How to Prevent Death by Church Meetings

He calls it “the most painful problem in business.”

Patrick Lencioni, in his book, Death by Meeting, looks at one of the greatest resource wastes in businesses: too much time in meetings.

I have worked with churches for over 30 years. It’s even more painfully true in congregations.

Here is one real example. I worked with a church of 250 in attendance that had a monthly business meeting that lasted at least two hours; weekly deacon meetings that lasted at least two hours; and 13 committee meetings that met at least one hour each month (yes, you read that right—13 committee meetings).

The business meeting averaged about 75 in attendance. The deacon meetings had 11 in attendance, including staff. Each committee had an average of five in attendance.

Oh, I almost forgot. The ministry staff of four met two hours each week for a staff meeting.

Do the math. The total person hours in meetings each month for the church was 335 hours. The total person hours in meetings in a year was 4,020 hours.

Wouldn’t you love to have over 4,000 hours in Great Commission activity each year?

Many of our churches are dying to death due to meetings. While I would not recommend the total eradication of meetings, I do recommend churches conduct a meeting audit. Most churches are in meetings as much as 5 to 10 times more than they need to be.

So, what can we do in our churches to reduce the time in meetings? What can we do to get more time in ministry from our members? Here are five considerations.

1. If you have a monthly business meeting, stop it! Consider a quarterly, semi-annual or even an annual meeting. You can keep the congregation informed on such matters as finances and ministries through digital newsletters. And you can always call a special meeting if you need one.

2. Change most of your committees to task forces. Once the task force completes its work, it ceases to exist. One of the greatest miracles in our churches today is the multiplication of committees. By the way, you don’t need a flower committee; you just need someone to take care of the flowers, real or dusty plastic.
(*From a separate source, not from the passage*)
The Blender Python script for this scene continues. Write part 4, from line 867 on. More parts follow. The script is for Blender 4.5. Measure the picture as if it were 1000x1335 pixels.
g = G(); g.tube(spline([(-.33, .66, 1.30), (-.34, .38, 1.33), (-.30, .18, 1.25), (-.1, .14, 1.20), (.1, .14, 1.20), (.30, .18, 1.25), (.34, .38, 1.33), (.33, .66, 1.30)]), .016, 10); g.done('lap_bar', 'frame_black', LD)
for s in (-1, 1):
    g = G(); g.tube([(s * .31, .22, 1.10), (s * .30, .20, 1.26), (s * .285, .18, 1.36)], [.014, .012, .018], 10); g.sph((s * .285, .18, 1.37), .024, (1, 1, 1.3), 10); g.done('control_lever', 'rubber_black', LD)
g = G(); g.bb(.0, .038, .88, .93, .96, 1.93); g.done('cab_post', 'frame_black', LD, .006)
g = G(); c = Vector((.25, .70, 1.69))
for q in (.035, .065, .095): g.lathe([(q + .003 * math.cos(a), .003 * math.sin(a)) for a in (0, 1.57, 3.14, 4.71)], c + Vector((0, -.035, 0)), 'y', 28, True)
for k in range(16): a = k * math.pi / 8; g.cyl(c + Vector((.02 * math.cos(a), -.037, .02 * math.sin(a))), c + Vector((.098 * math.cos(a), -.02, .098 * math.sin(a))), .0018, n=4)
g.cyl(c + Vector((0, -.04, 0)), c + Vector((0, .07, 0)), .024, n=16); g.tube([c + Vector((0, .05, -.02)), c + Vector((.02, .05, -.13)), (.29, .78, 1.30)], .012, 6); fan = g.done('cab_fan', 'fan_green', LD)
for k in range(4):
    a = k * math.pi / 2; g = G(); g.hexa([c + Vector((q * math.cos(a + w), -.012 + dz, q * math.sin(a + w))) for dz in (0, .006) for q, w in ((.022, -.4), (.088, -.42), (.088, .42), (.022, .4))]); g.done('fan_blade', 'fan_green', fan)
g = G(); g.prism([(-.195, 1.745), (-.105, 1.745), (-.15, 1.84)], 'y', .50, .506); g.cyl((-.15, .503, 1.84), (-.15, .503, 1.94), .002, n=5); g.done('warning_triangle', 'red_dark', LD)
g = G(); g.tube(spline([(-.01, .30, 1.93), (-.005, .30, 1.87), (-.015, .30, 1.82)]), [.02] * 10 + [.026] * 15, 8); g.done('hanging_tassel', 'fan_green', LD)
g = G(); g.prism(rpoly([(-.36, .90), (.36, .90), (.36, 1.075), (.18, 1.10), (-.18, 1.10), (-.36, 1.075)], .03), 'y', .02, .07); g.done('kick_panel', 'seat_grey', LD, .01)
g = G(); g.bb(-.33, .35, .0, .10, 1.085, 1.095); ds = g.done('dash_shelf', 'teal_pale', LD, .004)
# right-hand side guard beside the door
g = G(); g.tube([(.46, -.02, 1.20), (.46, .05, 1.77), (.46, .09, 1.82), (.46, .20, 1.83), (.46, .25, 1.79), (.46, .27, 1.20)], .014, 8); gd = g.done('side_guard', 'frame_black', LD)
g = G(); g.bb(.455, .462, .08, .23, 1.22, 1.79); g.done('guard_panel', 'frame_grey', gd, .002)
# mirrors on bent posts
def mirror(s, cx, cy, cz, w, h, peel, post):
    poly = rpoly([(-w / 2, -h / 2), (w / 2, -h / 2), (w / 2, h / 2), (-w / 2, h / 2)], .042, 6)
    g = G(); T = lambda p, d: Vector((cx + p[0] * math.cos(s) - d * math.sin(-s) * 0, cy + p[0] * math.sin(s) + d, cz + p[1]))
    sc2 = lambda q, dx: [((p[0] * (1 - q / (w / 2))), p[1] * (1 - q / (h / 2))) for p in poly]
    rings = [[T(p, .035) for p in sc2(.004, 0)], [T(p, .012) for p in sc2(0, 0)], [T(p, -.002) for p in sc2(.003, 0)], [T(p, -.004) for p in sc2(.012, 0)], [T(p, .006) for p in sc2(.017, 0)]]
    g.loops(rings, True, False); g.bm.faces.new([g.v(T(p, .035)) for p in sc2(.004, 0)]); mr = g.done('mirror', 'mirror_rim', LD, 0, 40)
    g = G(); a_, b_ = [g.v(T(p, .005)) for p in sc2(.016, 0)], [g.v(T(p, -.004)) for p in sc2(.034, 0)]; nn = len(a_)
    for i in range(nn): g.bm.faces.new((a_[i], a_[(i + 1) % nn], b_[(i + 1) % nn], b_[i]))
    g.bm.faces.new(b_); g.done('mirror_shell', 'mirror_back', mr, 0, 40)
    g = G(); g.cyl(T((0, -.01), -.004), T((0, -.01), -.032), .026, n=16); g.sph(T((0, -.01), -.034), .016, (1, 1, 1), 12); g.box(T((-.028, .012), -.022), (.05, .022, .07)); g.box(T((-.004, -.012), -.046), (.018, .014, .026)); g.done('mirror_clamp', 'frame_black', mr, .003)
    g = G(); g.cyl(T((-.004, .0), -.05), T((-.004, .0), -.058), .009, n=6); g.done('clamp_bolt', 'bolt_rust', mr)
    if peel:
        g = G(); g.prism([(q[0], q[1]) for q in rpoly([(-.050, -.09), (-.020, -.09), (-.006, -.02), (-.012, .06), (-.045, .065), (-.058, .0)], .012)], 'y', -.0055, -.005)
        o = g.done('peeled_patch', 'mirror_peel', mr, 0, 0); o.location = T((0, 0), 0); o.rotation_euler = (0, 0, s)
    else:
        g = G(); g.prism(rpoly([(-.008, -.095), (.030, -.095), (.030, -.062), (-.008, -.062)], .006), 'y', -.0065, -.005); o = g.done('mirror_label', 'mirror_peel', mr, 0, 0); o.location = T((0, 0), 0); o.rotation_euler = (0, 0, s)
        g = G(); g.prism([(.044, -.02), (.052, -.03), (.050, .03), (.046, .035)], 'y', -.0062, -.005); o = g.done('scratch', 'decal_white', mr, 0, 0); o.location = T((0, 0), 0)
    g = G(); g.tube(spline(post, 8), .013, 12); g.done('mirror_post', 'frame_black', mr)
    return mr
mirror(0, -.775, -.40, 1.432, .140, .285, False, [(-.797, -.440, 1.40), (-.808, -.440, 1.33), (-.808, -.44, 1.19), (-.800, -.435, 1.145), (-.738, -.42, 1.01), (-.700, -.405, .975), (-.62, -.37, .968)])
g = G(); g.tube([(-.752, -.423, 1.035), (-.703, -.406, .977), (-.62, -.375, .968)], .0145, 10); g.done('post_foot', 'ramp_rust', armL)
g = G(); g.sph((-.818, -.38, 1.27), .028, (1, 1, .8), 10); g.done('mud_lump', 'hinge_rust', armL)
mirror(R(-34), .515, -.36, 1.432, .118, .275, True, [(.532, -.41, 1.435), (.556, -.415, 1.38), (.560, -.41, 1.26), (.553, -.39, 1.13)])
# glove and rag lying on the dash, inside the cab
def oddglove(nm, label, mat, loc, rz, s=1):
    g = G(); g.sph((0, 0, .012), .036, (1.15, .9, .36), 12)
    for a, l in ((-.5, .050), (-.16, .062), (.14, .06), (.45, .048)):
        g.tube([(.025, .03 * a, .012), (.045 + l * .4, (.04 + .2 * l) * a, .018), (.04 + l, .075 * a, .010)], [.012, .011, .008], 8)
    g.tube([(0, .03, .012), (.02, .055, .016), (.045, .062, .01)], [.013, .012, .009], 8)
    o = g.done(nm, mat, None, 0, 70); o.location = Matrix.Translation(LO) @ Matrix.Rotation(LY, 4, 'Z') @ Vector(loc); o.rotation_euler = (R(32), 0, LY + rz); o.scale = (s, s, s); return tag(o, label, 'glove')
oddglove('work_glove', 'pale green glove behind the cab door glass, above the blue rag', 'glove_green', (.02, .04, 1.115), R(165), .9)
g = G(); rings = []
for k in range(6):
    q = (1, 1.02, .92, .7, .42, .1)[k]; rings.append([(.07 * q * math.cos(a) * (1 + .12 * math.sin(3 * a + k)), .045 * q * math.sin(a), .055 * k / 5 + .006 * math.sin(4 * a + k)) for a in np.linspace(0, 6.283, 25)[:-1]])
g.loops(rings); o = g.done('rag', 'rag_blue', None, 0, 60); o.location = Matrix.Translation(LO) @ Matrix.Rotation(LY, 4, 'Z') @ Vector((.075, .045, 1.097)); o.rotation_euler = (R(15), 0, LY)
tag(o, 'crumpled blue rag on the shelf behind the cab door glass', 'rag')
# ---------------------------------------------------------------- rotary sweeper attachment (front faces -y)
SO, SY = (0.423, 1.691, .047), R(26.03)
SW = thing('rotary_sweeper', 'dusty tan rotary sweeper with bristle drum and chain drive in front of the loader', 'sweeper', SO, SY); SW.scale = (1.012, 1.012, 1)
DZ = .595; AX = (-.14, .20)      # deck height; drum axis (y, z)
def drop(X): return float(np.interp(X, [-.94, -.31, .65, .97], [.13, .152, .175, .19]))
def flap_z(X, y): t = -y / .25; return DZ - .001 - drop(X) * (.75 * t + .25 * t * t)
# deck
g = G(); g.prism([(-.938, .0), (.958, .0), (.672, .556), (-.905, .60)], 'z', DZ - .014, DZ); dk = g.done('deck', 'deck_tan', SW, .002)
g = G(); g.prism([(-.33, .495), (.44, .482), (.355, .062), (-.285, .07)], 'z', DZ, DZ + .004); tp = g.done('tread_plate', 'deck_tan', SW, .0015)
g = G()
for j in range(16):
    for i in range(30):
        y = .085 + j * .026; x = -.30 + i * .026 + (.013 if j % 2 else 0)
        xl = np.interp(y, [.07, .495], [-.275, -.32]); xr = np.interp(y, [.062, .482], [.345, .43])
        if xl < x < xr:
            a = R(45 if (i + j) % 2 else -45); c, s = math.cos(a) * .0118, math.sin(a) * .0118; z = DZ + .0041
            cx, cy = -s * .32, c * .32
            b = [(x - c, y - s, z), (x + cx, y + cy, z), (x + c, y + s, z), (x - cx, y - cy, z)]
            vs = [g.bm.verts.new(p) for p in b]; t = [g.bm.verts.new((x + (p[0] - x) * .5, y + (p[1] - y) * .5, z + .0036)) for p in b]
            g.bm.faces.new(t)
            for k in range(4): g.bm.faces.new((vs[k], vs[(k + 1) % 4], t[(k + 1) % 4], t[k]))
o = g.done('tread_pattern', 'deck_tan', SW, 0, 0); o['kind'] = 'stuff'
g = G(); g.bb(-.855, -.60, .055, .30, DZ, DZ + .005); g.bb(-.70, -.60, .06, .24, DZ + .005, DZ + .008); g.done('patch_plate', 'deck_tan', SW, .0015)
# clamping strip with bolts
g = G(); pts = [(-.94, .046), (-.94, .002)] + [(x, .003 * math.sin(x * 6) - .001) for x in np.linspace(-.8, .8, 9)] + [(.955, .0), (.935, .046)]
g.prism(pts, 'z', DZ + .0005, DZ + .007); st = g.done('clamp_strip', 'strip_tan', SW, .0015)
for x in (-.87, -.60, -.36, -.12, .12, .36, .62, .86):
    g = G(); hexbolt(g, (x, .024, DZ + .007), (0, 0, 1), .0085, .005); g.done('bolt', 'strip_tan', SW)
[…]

3. Change your longer weekly staff meeting to a 15- to 20-minute stand-up staff meeting. You don’t need a two- to three-hour staff meeting every week. Limit the longer meetings to monthly meetings.

4. Communicate with modern technology. Not every meeting needs to take place. Much of that time can be replaced with emails, texts and communication through software like Slack and Asana.

5. If you must have a meeting, have a clear agenda with a specific time. I am a part of a homeowners’ association that will not cover any items unless they are placed on the agenda. The chairperson sets a time limit for each item with a visible stopwatch. Maybe such rigor is not for churches, but congregations can still follow basic committee time management principles.

How many person hours does your church meet every year? You might be surprised if you did an honest audit. And you might understand more fully why your members don’t have time to do real ministry.